Transcribe every line exactly. Leave the pictures behind.

---

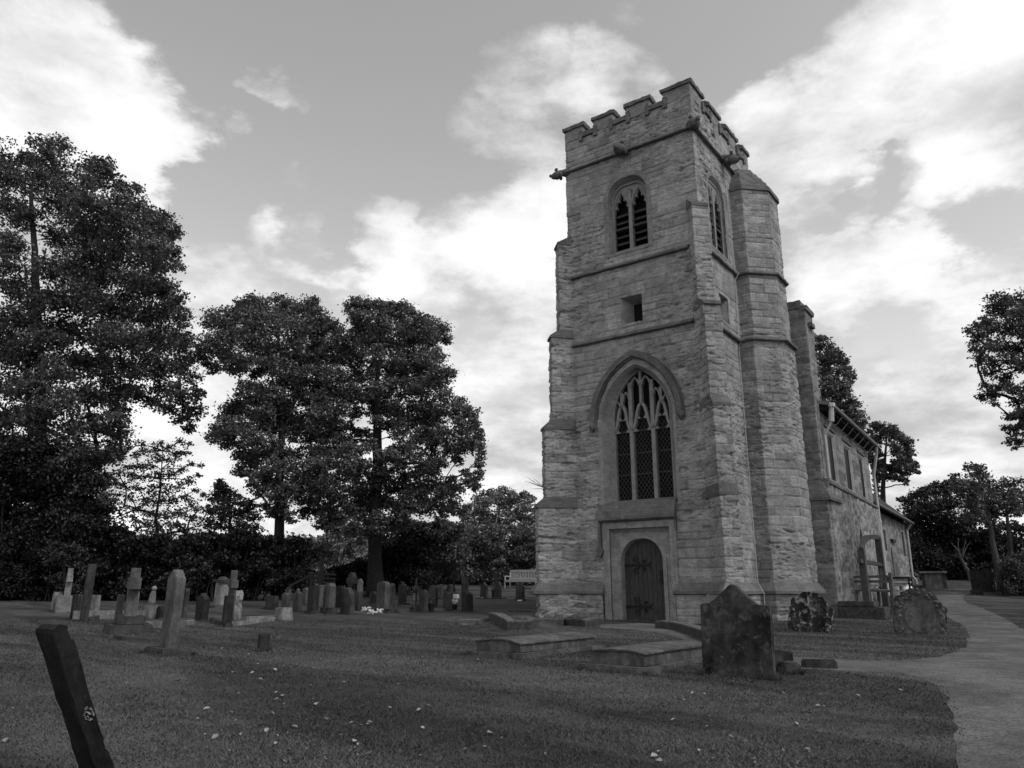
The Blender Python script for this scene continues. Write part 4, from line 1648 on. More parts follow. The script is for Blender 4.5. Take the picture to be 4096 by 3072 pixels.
def grave(name, kind, px, pb, pt, wpx, mt, label, th=.11, base=None, roll=0.0, pitch=0.0, yaw=0.0, cat='gravestone', group='gravestones', rough=.006, sub=0, shape=None, bevel=.012):
    g_, cw, cs = spot(px, pb, yaw)
    k = px_m(px, pb, g_[1])
    h = hof(px, pt, g_)
    w_ = max(.10, (wpx * k - th * cs) / cw)
    o_ = MB()
    bh = base[0] if base else 0
    pts = outline(kind, w_, h - bh) if shape is None else [((x - .5) * w_, z * h) for x, z in shape]
    pts = [(x, z + bh if z > 0 or bh else -.12) for x, z in pts]
    o_.prism(pts, -th / 2, th / 2, ML)
    ob = o_.build(name, mt, None, bevel=bevel, rough=rough, sub=sub, seed=int(px))
    ob.location = g_
    ob.rotation_euler = (R(pitch), R(roll), -TH + R(yaw))
    tag(ob, label, cat, group)
    if base:
        e_ = base[1]
        bb = MB().box(-w_ / 2 - e_, w_ / 2 + e_, -th / 2 - e_, th / 2 + e_, -.12, bh)
        bb.build('base', base[2] if len(base) > 2 else mt, ob, bevel=.015)
    return ob


A2 = lambda x, y: (1000 + x * .5425, 2100 + y * .5425)
A1 = lambda x, y: (x * .4973, 2100 + y * .4973)


def g2(name, kind, x0, x1, yb, yt, mt, label, **kw):
    kw.setdefault('yaw', -16)
    px, pb = A2((x0 + x1) / 2, yb)
    return grave(name, kind, px, pb, 2100 + yt * .5425, (x1 - x0) * .5425, mt, label, **kw)


def g1(name, kind, x0, x1, yb, yt, mt, label, **kw):
    kw.setdefault('yaw', -14)
    px, pb = A1((x0 + x1) / 2, yb)
    return grave(name, kind, px, pb, 2100 + yt * .4973, (x1 - x0) * .4973, mt, label, **kw)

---

COMPLETE OUTPUT:
The Blender Python script for this scene continues. Write part 4, from line 1648 on. More parts follow. The script is for Blender 4.5. Take the picture to be 4096 by 3072 pixels.
def grave(name, kind, px, pb, pt, wpx, mt, label, th=.11, base=None, roll=0.0, pitch=0.0, yaw=0.0, cat='gravestone', group='gravestones', rough=.006, sub=0, shape=None, bevel=.012):
    g_, cw, cs = spot(px, pb, yaw)
    k = px_m(px, pb, g_[1])
    h = hof(px, pt, g_)
    w_ = max(.10, (wpx * k - th * cs) / cw)
    o_ = MB()
    bh = base[0] if base else 0
    pts = outline(kind, w_, h - bh) if shape is None else [((x - .5) * w_, z * h) for x, z in shape]
    pts = [(x, z + bh if z > 0 or bh else -.12) for x, z in pts]
    o_.prism(pts, -th / 2, th / 2, ML)
    ob = o_.build(name, mt, None, bevel=bevel, rough=rough, sub=sub, seed=int(px))
    ob.location = g_
    ob.rotation_euler = (R(pitch), R(roll), -TH + R(yaw))
    tag(ob, label, cat, group)
    if base:
        e_ = base[1]
        bb = MB().box(-w_ / 2 - e_, w_ / 2 + e_, -th / 2 - e_, th / 2 + e_, -.12, bh)
        bb.build('base', base[2] if len(base) > 2 else mt, ob, bevel=.015)
    return ob


A2 = lambda x, y: (1000 + x * .5425, 2100 + y * .5425)
A1 = lambda x, y: (x * .4973, 2100 + y * .4973)


def g2(name, kind, x0, x1, yb, yt, mt, label, **kw):
    kw.setdefault('yaw', -16)
    px, pb = A2((x0 + x1) / 2, yb)
    return grave(name, kind, px, pb, 2100 + yt * .5425, (x1 - x0) * .5425, mt, label, **kw)


def g1(name, kind, x0, x1, yb, yt, mt, label, **kw):
    kw.setdefault('yaw', -14)
    px, pb = A1((x0 + x1) / 2, yb)
    return grave(name, kind, px, pb, 2100 + yt * .4973, (x1 - x0) * .4973, mt, label, **kw)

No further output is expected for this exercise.